Most director’s cuts feature added scenes to the original movie. Valencia writer-director Allen Wolf actually cut scenes out of his 2010 film, “In My Sleep,” making it “leaner and meaner,” the filmmaker said, all while ratcheting up the suspense in his thriller about a guy who discovers he may have murdered a good friend while sleepwalking. Wolf, who believes art is never finished — only abandoned — really wanted to tighten up his story.

He also had a strong desire to take out or change things he wasn’t happy with, and to modernize all the old phones, old web browsers and other “period” elements in the film so an audience could see it today and think it was made recently. “I wasn’t ready to abandon it yet,” Wolf said in an interview. “I just felt like it was a story that still has resonance today.
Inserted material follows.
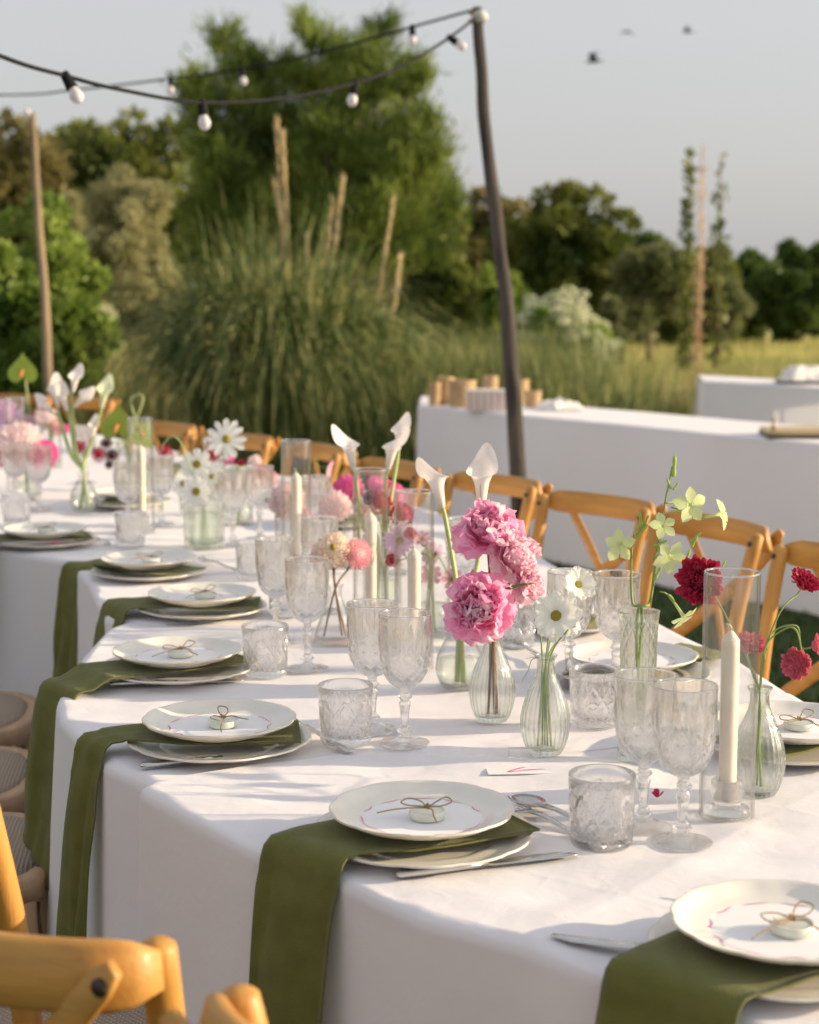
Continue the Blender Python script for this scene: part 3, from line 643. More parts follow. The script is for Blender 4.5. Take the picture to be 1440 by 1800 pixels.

The deeper story is about someone who feels like their life is out of control and they don’t know how to stop it. Things are happening while this guy is sleeping. I feel like so much of life now feels that way, where things just feel out of our control.

” About four years ago, Wolf took his original version of “In My Sleep” out of distribution and began reworking it. He wasn’t doing it as a “money grab,” as some say, but rather he was doing it purely from a filmmaking standpoint, he said, to better the overall film. He began cutting scenes out, recutting others, he shot new scenes, many of which were inserts of new cellphones, computer screen.